Frente al Positivismo, tomaron fuerza otras alternativas para interpretar el mundo. Según palabras de Alfonso Reyes “El positivismo mexicano se había convertido en rutina pedagógica y perdía crédito a nuestros ojos”. Especialmente cuestionaron el cientificismo que relegaba a las artes y las humanidades. Desde 1907 algunos pensadores como Reyes, Antonio Caso o José Vasconcelos impulsaban conferencias que destacaban el papel de las humanidades, dando lugar a una agrupación denominada Ateneo de la Juventud que organizaba, en el aula de la Escuela Nacional Preparatoria, encuentros sobre temas literarios y filosóficos, con una marcada crítica al pensamiento positivista.

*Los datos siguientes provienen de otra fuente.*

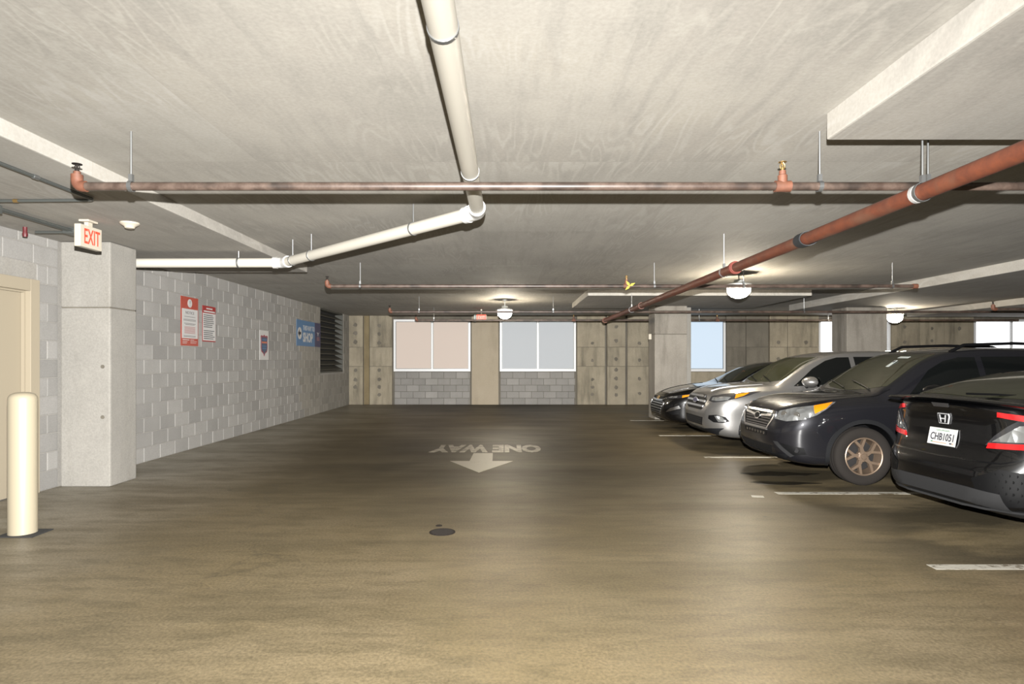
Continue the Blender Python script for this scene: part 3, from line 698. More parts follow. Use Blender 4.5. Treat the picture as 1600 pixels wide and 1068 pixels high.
def pchip(pts):
    x = np.array([p[0] for p in pts], float); y = np.array([p[1] for p in pts], float)
    h = np.diff(x); dl = np.diff(y)/h; m = np.zeros(len(x))
    for i in range(1, len(x)-1):
        if dl[i-1]*dl[i] > 0:
            w1, w2 = 2*h[i]+h[i-1], h[i]+2*h[i-1]; m[i] = (w1+w2)/(w1/dl[i-1]+w2/dl[i])
    m[0], m[-1] = dl[0], dl[-1]
    def f(t):
        t = min(max(t, x[0]), x[-1]); i = min(int(np.searchsorted(x, t, 'right'))-1, len(h)-1); i = max(i, 0)
        s = (t-x[i])/h[i]
        return float((2*s**3-3*s*s+1)*y[i]+(s**3-2*s*s+s)*h[i]*m[i]+(-2*s**3+3*s*s)*y[i+1]+(s**3-s*s)*h[i]*m[i+1])
    return f

class Car:
    def __init__(s, name, cfg, label, loc, rz, scale):
        s.c = cfg; s.root = empty(name, (0, 0, 0), label, 'car')
        s.L, s.W = cfg['L'], cfg['W']/2
        s.body_mesh(); s.place = (loc, rz, scale)
    def finish(s):
        loc, rz, scale = s.place
        s.root.rotation_euler = (0, 0, rz); s.root.scale = (scale,)*3; s.root.location = loc
    def body_mesh(s):
        c = s.c; top, bot, belt, hw, rf = (pchip(c[k]) for k in ('top', 'bot', 'belt', 'hw', 'rf'))
        pf, pr = pchip(c['pf']), pchip(c['pr']); L, W = s.L, s.W; s.top = top
        xs = sorted(set([0, .012, .03, .055, .09, .13, .18, .24]+[L-q for q in (0, .012, .03, .055, .09, .13, .18, .24)]+list(np.linspace(.3, L-.3, 72))))
        low = [(0, 0), (.4, 0), (.74, 0), (.86, .012), (.925, .05), (.955, .12), (.968, .22), (.975, .34), (.982, .46), (.992, .57), (1.0, .66), (1.003, .74), (.998, .82), (.985, .90), (.962, .965), (.945, 1.0)]
        rows = []
        for x in xs:
            t, b, be, w, r = top(x), bot(x), belt(x), hw(x)*W, rf(x)
            be = min(be, t-.03); e = min(c.get('edge', .055), .6*(t-be))
            half = [(yf*w, b+zf*(be-b)) for yf, zf in low]
            p0 = half[-1]; p1 = (r*w, t-e); bul = .018 if t-be > .2 else .004
            for k in (.06, .2, .4, .6, .8, .93, 1.0):
                half.append((p0[0]*.995*(1-k)+p1[0]*k+bul*math.sin(PI*k), p0[1]*(1-k)+p1[1]*k))
            half += [(.965*r*w, t-.62*e), (.88*r*w, t-.36*e), (.7*r*w, t-.2*e), (.45*r*w, t-.075*e), (.2*r*w, t-.015*e), (0, t)]
            rows.append(half)
        n = len(rows[0]); vs = []
        for x, half in zip(xs, rows):
            ring = half+[(-y, z) for y, z in half[-2:0:-1]]
            for y, z in ring:
                X = x
                if x < .7: X += pf(z)*(1-x/.7)**2
                if x > L-.7: X -= pr(z)*(1-(L-x)/.7)**2
                vs.append((X, y, z))
        m = 2*n-2; fs = []
        for i in range(len(xs)-1):
            for k in range(m): fs.append((i*m+k, (i+1)*m+k, (i+1)*m+(k+1) % m, i*m+(k+1) % m))
        # end caps: strips across the ring
        for i0, fl in ((0, False), ((len(xs)-1)*m, True)):
            for k in range(n-1):
                a, b_, c2, d = i0+k, i0+k+1, i0+(m-k-1) % m, i0+(m-k) % m
                q = [a, b_, c2, d]; q = [v for j, v in enumerate(q) if v not in q[:j]]
                if len(q) > 2: fs.append(tuple(q[::-1] if fl else q))
        me = bpy.data.meshes.new('body'); me.from_pydata(vs, [], fs)
        bm = bmesh.new(); bm.from_mesh(me); bmesh.ops.recalc_face_normals(bm, faces=bm.faces[:]); bm.to_mesh(me)
        s.bvh = BVHTree.FromBMesh(bm); bm.free()
        me.materials.append(MATS[c['paint']]); me.materials.append(MATS['trim_black'])
        o = link('body', me, None, s.root)
        cut = MB()
        for wx in c['wheels']:
            for sg in (-1, 1):
                cut.lathe([(c['arch'], sg*(W-.34)), (c['arch'], sg*(W+.3))], (wx, 0, c['wr']), 'y', 40)
        cm = cut.mesh('cut'); cm.materials.append(MATS['trim_black']); co = link('cut', cm)
        md = o.modifiers.new('b', 'BOOLEAN'); md.operation = 'DIFFERENCE'; md.object = co; md.solver = 'EXACT'
        try: md.material_mode = 'TRANSFER'
        except Exception: pass
        bpy.context.view_layer.update()
        nm = bpy.data.meshes.new_from_object(o.evaluated_get(bpy.context.evaluated_depsgraph_get()))
        o.modifiers.clear(); o.data = nm; nm.name = 'body'; bpy.data.objects.remove(co)
        nm.shade_smooth(); nm.set_sharp_from_angle(angle=math.radians(42)); s.body = o
    # a sheet of real thickness laid onto the body: outline points near the surface, seen along direction d
    def patch(s, name, pts, d, mat, off=.004, th=.014, res=.045, both=False, parent=None, flat=False, dome=0):
        d = Vector(d).normalized(); up = Vector((0, 0, 1)) if abs(d.z) < .9 else Vector((1, 0, 0))
        u = up.cross(d).normalized(); v = d.cross(u)
        P2 = [Vector(p) for p in pts]; P2 = [(p.dot(u), p.dot(v)) for p in P2]
        B = []
        for i, p in enumerate(P2):
            q = P2[(i+1) % len(P2)]; n = max(1, int(math.dist(p, q)/res))
            B += [(p[0]+(q[0]-p[0])*k/n, p[1]+(q[1]-p[1])*k/n) for k in range(n)]
        nb = len(B); x0, x1 = min(p[0] for p in B), max(p[0] for p in B); y0, y1 = min(p[1] for p in B), max(p[1] for p in B)
        def inside(p):
            w = False
            for i in range(nb):
                a, b = B[i], B[(i+1) % nb]
                if (a[1] > p[1]) != (b[1] > p[1]) and p[0] < (b[0]-a[0])*(p[1]-a[1])/(b[1]-a[1])+a[0]: w = not w
            return w
        G = []
        gx = np.arange(x0+res*.5, x1, res); gy = np.arange(y0+res*.5, y1, res)
        for a in gx:
            for b in gy:
                if inside((a, b)) and min((a-p[0])**2+(b-p[1])**2 for p in B) > (res*.35)**2: G.append((a, b))
        r = delaunay_2d_cdt([Vector(p) for p in B+G], [(i, (i+1) % nb) for i in range(nb)], [], 1, 1e-6)
        V2, _, F = r[0], r[1], r[2]
        front = []; back = []
        for p in V2:
            o = u*p[0]+v*p[1]-d*6; h = s.bvh.ray_cast(o, d)
            if h[0] is None: h = s.bvh.find_nearest(u*p[0]+v*p[1]+d*P0d if False else o+d*6)
            nrm = h[1] if h[1].dot(d) < 0 else -h[1]
            nn = (nrm*.7-d*.3).normalized()
            front.append(h[0]+nn*off); back.append(h[0]+nn*(off-th))
        cnt = {}
        for f in F:
            for i in range(3 if len(f) == 3 else len(f)):
                e = (f[i], f[(i+1) % len(f)]); cnt[e] = 1
        k = len(front); fs = [tuple(f) for f in F]+[tuple(i+k for i in f[::-1]) for f in F]
        for (a, b) in cnt:
            if (b, a) not in cnt: fs.append((b, a, a+k, b+k))
        outs = []
        for sg in ((1, -1) if both else (1,)):
            vs = [(p.x, p.y*sg, p.z) for p in front+back]
            me = bpy.data.meshes.new(name); me.from_pydata(vs, [], [f if sg == 1 else f[::-1] for f in fs]); me.validate()
            bm = bmesh.new(); bm.from_mesh(me); bmesh.ops.recalc_face_normals(bm, faces=bm.faces[:]); bm.to_mesh(me); bm.free()
            me.shade_smooth(); me.set_sharp_from_angle(angle=math.radians(40))
            par = parent[len(outs)] if isinstance(parent, list) else (parent or s.root)
            outs.append(link(name, me, mat, par))
        return outs if both else outs[0]
    def stripe(s, name, path, w, d, mat, **kw):
        d_ = Vector(d).normalized(); P = [Vector(p) for p in path]; A = []; Bk = []
        for i, p in enumerate(P):
            t = (P[min(i+1, len(P)-1)]-P[max(i-1, 0)]).normalized(); n = t.cross(d_).normalized()
            A.append(p+n*w/2); Bk.append(p-n*w/2)
        return s.patch(name, A+Bk[::-1], d, mat, **kw)
    def on(s, p, d):
        d = Vector(d).normalized(); h = s.bvh.ray_cast(Vector(p)-d*4, d); return h[0] if h[0] is not None else Vector(p)
    def wheels(s, rimmat, spokes='y'):
        c = s.c; R = c['wr']; rr = R*.655; tw = .108
        t = MB().lathe([(rr, -tw*.9), (rr+.02, -tw), (R-.045, -tw*1.02), (R-.012, -tw*.9), (R, -tw*.72), (R, -tw*.3), (R-.008, -tw*.28), (R-.008, -tw*.22), (R, -tw*.2), (R, tw*.2), (R-.008, tw*.22), (R-.008, tw*.28), (R, tw*.3), (R, tw*.72), (R-.012, tw*.9), (R-.045, tw*1.02), (rr+.02, tw), (rr, tw*.9)], (0, 0, 0), 'y', 56, caps=False)
        tm = t.mesh('wheel'); tm.materials.append(MATS['tire'])
        for v in []: pass
        rim = MB().lathe([(rr+.002, .098), (rr-.006, .103), (rr-.016, .098), (rr-.018, .06), (rr-.026, -.09), (rr-.038, -.095), (rr+.001, -.095)], (0, 0, 0), 'y', 48, caps=False).mesh('rim'); rim.materials.append(MATS[rimmat])
        disc = MB().lathe([(.04, -.03), (rr*.78, -.03), (rr*.78, -.01), (.05, -.008)], (0, 0, 0), 'y', 32).lathe([(rr-.03, -.085), (rr-.03, -.08)], (0, 0, 0), 'y', 32).mesh('brake_disc'); disc.materials.append(MATS['brake'])
        hub = MB().lathe([(.066, .03), (.066, .072), (.05, .08), (.033, .082), (.03, .092), (.0001, .093)], (0, 0, 0), 'y', 24)
        for k in range(5):
            a = 2*PI*k/5+PI/2+.63; hub.lathe([(.011, .07), (.011, .086), (.0001, .087)], (.055*math.cos(a), 0, .055*math.sin(a)), 'y', 8)
        hm = hub.mesh('hub'); hm.materials.append(MATS[rimmat])
        sp = MB()
        def quad(poly, h0, h1): sp.prism(poly, lambda a, b, t: (b, t, a), h0, h1)
        r1 = rr-.012; w = .03
        k1 = .52*rr
        quad([(.04, -.03), (k1, -.017), (k1+.02, 0), (k1, .017), (.04, .026)], .035, .078)
        for sg in (-1, 1):
            a = .30*sg; e = (r1*math.cos(a), r1*math.sin(a))
            p = [(k1-.015, sg*.018), (k1+.02, sg*.0), (e[0]+.004, e[1]-sg*.014), (e[0]-.004, e[1]+sg*.014)]
            quad(p if sg > 0 else p[::-1], .04, .084)
        sm = sp.mesh('spoke'); sm.materials.append(MATS[rimmat])
        for wx in c['wheels']:
            for sg in (-1, 1):
                w = link('wheel', tm, None, s.root); w.location = (wx, sg*(s.W-.115), R-.002); w.rotation_euler = (0, 0, 0 if sg > 0 else PI)
                link('rim', rim, None, w); link('brake_disc', disc, None, w); link('hub', hm, None, w)
                for k in range(5):
                    q = link('spoke', sm, None, w); q.rotation_euler = (0, 2*PI*k/5+.2, 0)
    def mirror(s, x, z, mat, size=1.0, y=None):
        for sg in (-1, 1):
            yb = s.on((x, -2, z), (0, 1, 0)).y
            m = MB(); vs = []; fs = []; n, k2 = 9, 14
            for i in range(n):
                t = i/(n-1); rad = math.sin(PI*min(max(t*.92+.04, 0), 1))**.55
                for k in range(k2):
                    a = 2*PI*k/k2
                    vs.append((x+((.06 if math.cos(a) > 0 else .125)*math.cos(a)*rad+.03*t)*size, sg*(yb-.05-.20*t*size), z+.09+(.075*math.sin(a)*rad)*size))
            for i in range(n-1):
                for k in range(k2): fs.append((i*k2+k, i*k2+(k+1) % k2, (i+1)*k2+(k+1) % k2, (i+1)*k2+k))
            fs += [tuple(range(k2))[::-1], tuple(range((n-1)*k2, n*k2))]
            for i in range(n): pass
            m.add(vs, fs, True); o = m.build('side_mirror', mat, s.root)
            MB().tube([(x+.02, sg*(yb+.03), z+.0), (x+.02, sg*(yb-.09), z+.05)], [.035, .028], 10).build('mirror_stalk', 'trim_black', o)
            g = MB().lathe([(.062*size, 0), (.062*size, .006)], (x+.088*size, sg*(yb-.16*size), z+.09), 'x', 20); g.build('mirror_glass', 'mirror_glass', o)
    def handles(s, xz, mat):
        for x, z in xz:
            for sg in (-1, 1):
                y = s.on((x, -2, z), (0, 1, 0)).y
                MB().tube(fillet([(x-.09, sg*(y+.01), z), (x-.08, sg*(y-.035), z), (x+.08, sg*(y-.035), z+.004), (x+.09, sg*(y+.01), z+.004)], .012, 3), .014, 8).build('door_handle', mat, s.root)

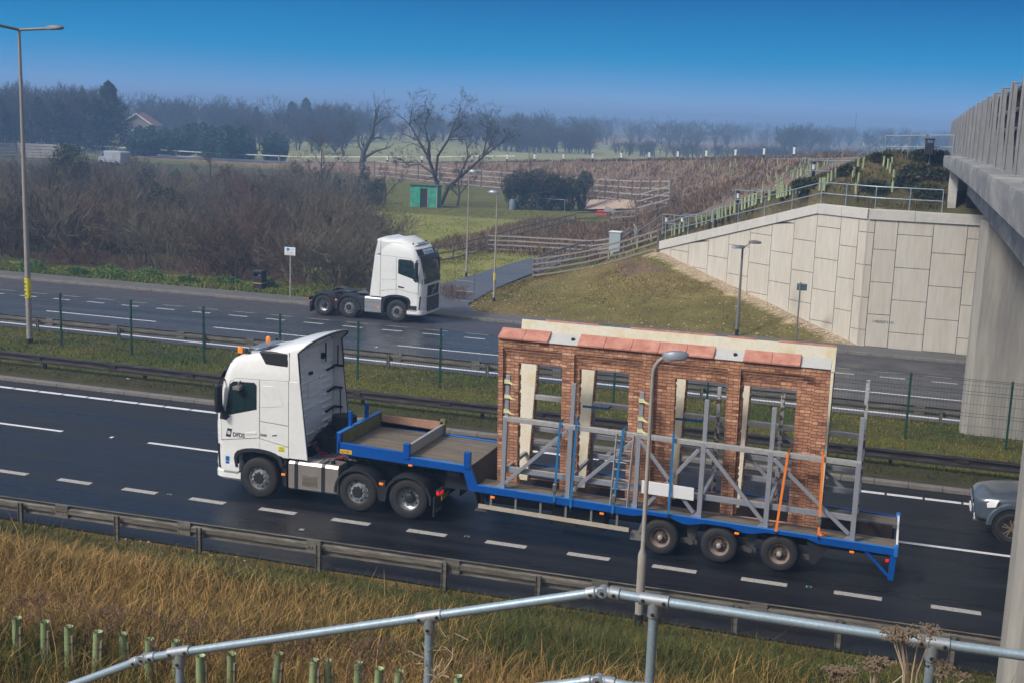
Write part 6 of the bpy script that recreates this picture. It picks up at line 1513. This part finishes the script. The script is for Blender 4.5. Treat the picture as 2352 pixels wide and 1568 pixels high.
# hawthorns that stand above the scrub
for px,py,top,lb,sd in ((735,470,345,'spreading bare thorn tree standing above the scrub',11),(590,480,400,'twisted bare thorn in the middle of the scrub',12),(880,480,400,'bare thorn tree near the right end of the scrub',13),(480,455,375,'bare thorn tree at the back of the scrub',14),(300,450,380,'bare thorn tree in front of the passing van',15),(1050,475,400,'bare thorn right of the leaning tree',16)):
    g=onZ(px,py,0); tt=tp(g,px+4,top); bare_tree(lb,g,[([Vector((0,0,0)),tt*.35+Vector((.2,0,0)),tt*.7,tt],.14,.03),([tt*.3,tt*.6+Vector((1.0,0,.2)),tt*.85+Vector((1.8,.3,0))],.08,.02),([tt*.35,tt*.6-Vector((1.0,0,.1)),tt*.8-Vector((1.9,.3,0))],.08,.02)],sd,depth=4,rmin=.011,m='twig')
# --- distant woods
def far_tree(seed,h,kids=3,depth=5):
    rr=random.Random(seed); b=MB()
    P=[Vector((0,0,-.3)),Vector((rr.uniform(-.3,.3),0,h*.3))]; b.tube(P,[h*.022,h*.016],6,caps=False)
    for k in range(9):
        a=rr.uniform(0,6.283); grow(b,P[0].lerp(P[1],rr.uniform(.1,1)),Vector((math.cos(a)*.6,math.sin(a)*.6,1)),h*rr.uniform(.24,.32),h*.010,depth-1,rr,.6,3,kids,.07,3,.028)
    o=b.build('woodland_tree',M['twigf'],smooth=0,fix=False); return o
FT=[far_tree(101+i,12,depth=5) for i in range(4)]
def conif(seed,h,r):
    rg=np.random.default_rng(seed); n=2600; f=rg.uniform(0,1,n)**.75; z=h*(.08+.92*f); rad=r*(1-f)**.6*rg.uniform(.35,1.1,n)*(1+.25*np.sin(z*2.3+seed)); a=rg.uniform(0,6.283,n)
    V,F=leafcloud(np.stack([rad*np.cos(a),rad*np.sin(a),z-.25*rad],-1),.14,.38,seed); return npmesh('conifer',V,F,M['conifer'],smooth=False)
CF=[conif(1,12,4.3),conif(2,10.5,3.9)]
SH=[blobs(5,[((0,0,2),(2.2,2.2)),((.6,0,3.8),(1.6,1.6)),((-.7,.4,3.2),(1.5,1.4)),((.1,0,5.2),(.9,1.1))],2600,.12,.32,'evergreen_shrub','shrubg'),blobs(6,[((0,0,1.7),(2.4,1.9)),((1,0,3.0),(1.5,1.3)),((-1,.4,3.5),(1.5,1.4))],2600,.12,.32,'evergreen_shrub','shrubg')]
def wood(n,px0,px1,d0,d1,var,smin,smax,label,grp,cat='tree',gap=None):
    for i in range(n):
        px=rr.uniform(px0,px1); D=rr.uniform(d0,d1)
        if gap and gap[0]<px<gap[1]: continue
        p=Vector((0,0,CAMZ))+(FW+((px-1176)/FPX)*RT)*D
        place(rr.choice(var),p.x,p.y,rr.uniform(smin,smax),label,grp,cat,z=0)
wood(95,-80,325,240,305,FT,.78,1.08,'bare tree in the dark wood at the far left','trees of the near left wood',gap=(258,392))
wood(45,-60,330,310,350,FT,1.0,1.25,'taller misty tree at the back of the left wood','misty trees behind the left wood',gap=(270,380))
for px,D,s,lb in ((262,243,1.12,'tall dark conifer in the left wood'),(20,243,.9,'dark conifer at the extreme left edge'),(232,240,.85,'shorter conifer beside the tall one in the left wood'),(105,242,.95,'dark conifer just right of the tall lamp column'),(150,240,.8,'low dark conifer in the middle of the left wood'),(668,390,.95,'conifer left of the dark clump behind the field'),(700,385,1.05,'tallest conifer of the dark clump behind the field'),(728,380,.9,'conifer right of the dark clump behind the field'),(590,380,.9,'lone misty conifer behind the evergreen shrubs')):
    p=Vector((0,0,CAMZ))+(FW+((px-1176)/FPX)*RT)*D; place(CF[rr.randrange(2)],p.x,p.y,s,lb,None,'tree',z=0)
for i in range(46):
    px=rr.uniform(325,640); D=rr.uniform(222,268); p=Vector((0,0,CAMZ))+(FW+((px-1176)/FPX)*RT)*D
    place(SH[i%2],p.x,p.y,rr.uniform(.7,1.05),'evergreen shrub in the green thicket beyond the side road','evergreen thicket shrubs','shrub',z=0)
wood(26,540,800,255,340,FT,.5,.85,'low bare tree at the edge of the green field','bare trees edging the green field')
wood(70,330,830,365,440,FT,.75,1.12,'misty bare tree in the wood behind the thicket','misty wood behind the thicket')
wood(60,760,1340,390,450,FT,.5,1.05,'faint tree in the belt behind the green field','tree belt behind the green field')
LT=[far_tree(120+i,12,kids=3,depth=4) for i in range(3)]
def mass(name,label,specs):
    VV=[];FF=[];n=0
    src=[]
    for o in LT:
        v=np.zeros(len(o.data.vertices)*3); o.data.vertices.foreach_get('co',v); f=np.zeros(len(o.data.loops),int); o.data.loops.foreach_get('vertex_index',f); src.append((v.reshape(-1,3),f.reshape(-1,4)))
    for cnt,px0,px1,d0,d1,s0,s1 in specs:
        for _ in range(cnt):
            px=rr.uniform(px0,px1);D=rr.uniform(d0,d1);p=Vector((0,0,CAMZ))+(FW+((px-1176)/FPX)*RT)*D; v,f=src[rr.randrange(3)]; s=rr.uniform(s0,s1); a=rr.uniform(0,6.28)
            q=v*s; VV.append(np.stack([q[:,0]*math.cos(a)-q[:,1]*math.sin(a)+p.x,q[:,0]*math.sin(a)+q[:,1]*math.cos(a)+p.y,q[:,2]],-1)); FF.append(f+n); n+=len(v)
    return tag(npmesh(name,np.concatenate(VV),np.concatenate(FF),M['twigf'],smooth=False),label,'wood',kind='stuff')
mass('far_hedge','low hazy hedge and thicket lining the far side of the green field',[(60,1110,1340,336,362,.45,.75),(170,1390,2080,332,366,.28,.46)])
mass('far_wood','faint belts of trees on the hazy plain at right',[(80,1080,1640,450,560,.5,1.1),(60,1640,2160,560,760,.65,1.0),(130,1200,2200,1000,1200,.9,1.2)])
for o in LT: bpy.data.objects.remove(o)
wood(9,1760,1850,420,470,FT,.75,1.05,'cluster tree standing above the hedge behind the brown slope','tree cluster behind the brown slope')
wood(14,1850,2150,430,520,FT,.6,.9,'misty tree left of the bridge parapet','misty trees by the parapet')
# distant house and farm sheds
hp=Vector((0,0,CAMZ))+(FW+((322-1176)/FPX)*RT)*285
t=thing('house','distant house with white edged gable among the left woods','house',(hp.x,hp.y,0),R(22))
b=MB(); b.prism([(-3.6,0),(3.6,0),(3.6,4.6),(0,7.0),(-3.6,4.6)],'y',0,9); b.build('wall',M['brickwall'],t)
b=MB()
for s in (1,-1): b.prism([(s*0,7.05),(s*4.0,4.38),(s*4.0,4.5),(s*0,7.2)],'y',-.3,9.3)
b.build('roof',M['roof'],t)
b=MB()
for s in (1,-1): b.beam((0,-.35,7.08),(s*4.0,-.35,4.42),.08,.32)
b.build('barge_board',M['whitep'],t)
b=MB(); b.box(-1.2,1.2,-.06,.02,2.4,3.6); b.build('window',M['whitep'],t)
for px,D,w_,lb in ((1985,640,9,'low pale farm shed on the hazy plain, left of its pair'),(2030,620,14,'blue roofed low shed on the hazy plain near the parapet')):
    p=Vector((0,0,CAMZ))+(FW+((px-1176)/FPX)*RT)*D; t=thing('farm_shed',lb,'shed',(p.x,p.y,0))
    b=MB(); b.box(-w_,w_,0,8,0,2.6); b.build('wall',M['whitep'],t); b=MB(); b.prism([(-.5,2.6),(8.5,2.6),(4,4.2)],'x',-w_-.3,w_+.3); b.build('roof',mat('blue_roof',(.12,.2,.3),.6) if w_>10 else M['galvp'],t)
for px,D,hh,lb in ((1923,560,16,'faint slender mast on the right horizon'),(2158,480,14,'faint lamp mast with cross head left of the parapet')):
    p=Vector((0,0,CAMZ))+(FW+((px-1176)/FPX)*RT)*D; t=thing('lamp_mast',lb,'mast',(p.x,p.y,0)); b=MB(); b.tube([(0,0,0),(0,0,hh)],[.25,.12],6); 
    if px>2000: b.beam((-1.6,0,hh),(1.6,0,hh),.3,.3)
    b.build('pole',M['lampdark'],t)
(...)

Los precursores del Ateneo percibieron en el Positivismo un instrumento ideológico y político en el régimen de Porfirio Díaz. En concreto se ha señalado una fuerte participación de este movimiento intelectual en la Revolución mexicana, especialmente en su vinculación con el movimiento maderista que pugnaba por una transformación social a través de un cambio revolucionario que debía implicar, necesariamente, la transformación de las ideas.
Si bien el Positivismo y el movimiento del ateneo no fueron las únicas perspectivas filosóficas en torno al movimiento revolucionario, sí constituyen un caso relevante para afirmar que el devenir de la historia contemporánea de México marcha a lado de alternativas filosóficas orientadas a la constitución de una mejor ciudadanía, postulando formas alternativas de organización.